Field Report
Conditions could not have been much better for ski testing at the dealer trade fairs held the second week of February at Alpine Meadows and Mammoth Mountain, with both venues providing great cover and snow surface preparation. Mammoth, by the way, as usual one of the best-kept secrets in ski resort-dom, may well have the best snow conditions in the country. Whatever one may consider the demerits of the entire ski testing enterprise, at least on these occasions one couldn’t fault the prevailing slope conditions, that generally remained stable all day, every day.
The view from 10,000 feet reveals an industry still reeling from the blows of the last year. No one is overhauling their line or introducing as yet unheard of technologies. This is an era of prudence, of trimming lines rather than expanding them, culling out weaker models and filling in the occasional gap with something fresh. As such, there is unlikely to be much changing of the guard regarding which models within the generally accepted genres are the star performers. What may change is how some ski tests grade their subjects: by emphasizing “soft” criteria like drift, forgiveness, slow-speed skiing and “relaxing,” the skis with the highest scores won’t necessarily be the skis with the highest performance capacity but rather those most accessible to the less talented.
Moving in closer to ground level, it’s a pity to observe so much excellence in the shrinking “carving” category.
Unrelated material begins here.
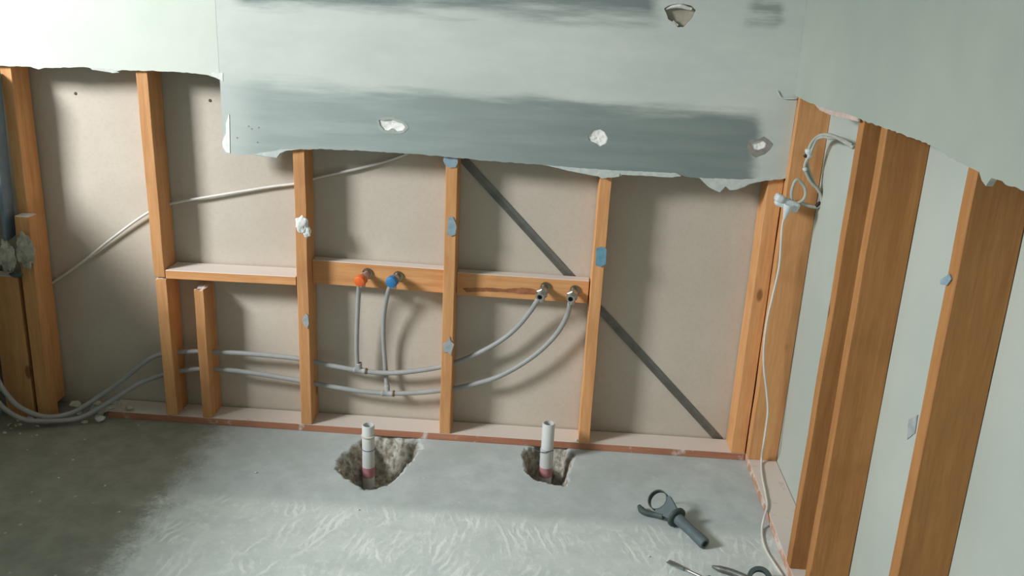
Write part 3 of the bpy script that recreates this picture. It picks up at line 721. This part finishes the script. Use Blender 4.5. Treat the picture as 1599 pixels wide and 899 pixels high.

The aces in this deck, which in this tester’s opinion issue from Blizzard, Nordica, Dynastar, Völkl and Salomon, are sublime rides that spool out impeccable arcs of any dimension at their rider’s whim. Once hailed as skiing’s salvation, carving skis are now the red-headed step-child of the ski family. Now that this genre is producing its finest, most versatile and quietest high-speed rides of all time, it is barely subject to exploration by the skiing public.
What has killed the carving ski is the ever-expanding versatility and ease of operation of the models that populate the 88mm- and 98mm-waist market segments. This thicket of skis meets the “all-mountain” definition, the home of the one-ski quiver being sought by some 80% of ski buyers. This is where the most fruitful discussions along the ski wall occur, i.e., ones that result in a sale. Most brands have already put their best foot forward in these categories – for example, Völkl’s Mantra, Nordica’s Hell & Back, Rossi’s E88 and E98 – so despite a highly competitive market there won’t be many changes in this fleet. One exception to this rule is the Blizzard Brahma, their new Flip Core 88 that adds metal laminates to the recipe, essentially replicating their 98mm Bonafide in a more slender silhouette. I would be suspicious of any ski test that didn’t place it on the podium in its category.
Another revelation, at least to this veteran tester, was the Dynastar High Mountain iterations of its Cham series. I was not one of those who applauded all aspects of the original Cham models, where the torsional rigidity where the rocker met the underfoot camber line kept the ski’s prow out of the snow. In the High Mountain series the metal laminates are removed to lighten the skis for backcountry use, with the attendant benefit of softening the ski overall and making it a more supple, easy-riding ski. Nowhere is this transformation more evident than in the 107 dimension, where the metal Cham is an unadulterated fall-line charger while the HM version is so tractable one doesn’t even notice its girth on soft groomage. The Cham series represents one of those rare instances when a non-metal version isn’t an inherent downgrade from its metal twin, but a genuine performance preference option.
I don’t have enough data to make any more sweeping pronouncements, but I will leave you, dear reader, with this vignette of ski behavior today. One of the fallacies of the current scene is that “handmade” skis are superior, as their low output must be subject to a higher degree of craftsmanship than their mass-produced counterparts. Balderdash. The worst ski I tried over a four-day span was, by a wide margin, a boutique brand’s effort at an all-mountain ski. It would be comical to compare it to real brands with real R&D departments, were it not for the fact that they charge more for these hoax skis than one would pay for a real one. I’m not saying there are no small brands worth their salt – Ski Logik comes to mind as a small brand taking a different tack – but most microbrew brands innovate only in topskin imagery and fiddling with fat dimensions more rather than demonstrating proficiency in the fields of either technology or quality control.